5Vの±電源を用意し、信号源は±0.1V、1kHzの正弦波としました。R1のマイナス入力抵抗は10kΩ、R2の負帰還抵抗は100kΩとして10倍のゲインを期待しています。
プラスの入力抵抗R3は、R1と同じ10kΩとし負荷抵抗R4は3.3kΩに設定しました。
C1は高域の発振を止めるためのものです。このコンデンサがないと、シミュレーションでも高域で発振してしまいます。
●OPアンプのゲイン
このOPアンプのゲインは、
R2/R1=100k/10k=10
となり、0.1Vの入力は1.0Vになります。
R1の抵抗値を{mc(10k,tol)}と設定して、tol=0.05ですから5%のばらつきとなります。
シミュレーションの繰り返し回数は100回としました。この繰り返し処理は次の .stepコマンドで行います。
.step param n 1 100 1
変数 nを、初期値 1 から100まで増分1で100回繰り返します。
シミュレーション結果を次に示します。
R1の変動により出力が変動し、V(out)の出力波形の幅が広くなっています。
各シミュレーションごとのピーク値を次のコマンドで測定しました。
.meas mvout max V(out)
各回の結果はSPICE error logに、次のように表示されています。1.049から0.96くらいの値が見受けられます。
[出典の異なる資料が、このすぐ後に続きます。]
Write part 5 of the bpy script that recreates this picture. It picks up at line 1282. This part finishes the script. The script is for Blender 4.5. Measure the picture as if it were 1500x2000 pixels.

このエラー・ログのテキスト・ファイルをEXCELで読み取りばらつきの様子をグラフ化しました。グラフ化の処理は前回の「LTspiceのMC関数で部品のばらつきの影響を調べる(1)mc(x,y)関数、gauss(x)関数のばらつきの状態を調べる」で説明してあります。
R1をmc()関数で、10kΩを中心に±5%の範囲でほぼ均等に分散させています。
次はR2についてもmc()関数で5%の変動を設定します。
そのシミュレーション結果を次に示します。より大きく変動しています。
ばらつきの様子をグラフ化した結果を次に示します。
R1のみを変動させたときよりばらつきの範囲が広がり、周辺より中心部の度数が大きくなっています。またゲインは R2/R1 で計算されるから、ゲインばらつきの範囲は次のようになることが想定されます。
95k/10.5k<ゲイン<105k/9.5k
9.05 <ゲイン<11.1
OPアンプのゲインは、入力抵抗と負帰還抵抗の値で決まります。次は、R3の抵抗と負荷抵抗のR4の値を変動させてみます。R3は10%、R4は20%変動しています。
シミュレーション結果は、次のようになります。
V(out)の出力カーブは、ばらつきもなく細い曲線になっています。出力のピークの測定結果も、次に示すようにR3、R4の変動を受けていません。
利用するデバイスの必要とする精度は同じではありません。次回は、ゲインを決めるR1、R2の抵抗のばらつきが正規分布の場合、出力がどのようなばらつきの分布になるか確認します。mc()関数は部品の変動の影響の範囲を調べることができます。また、基準外となる頻度を調べてみます。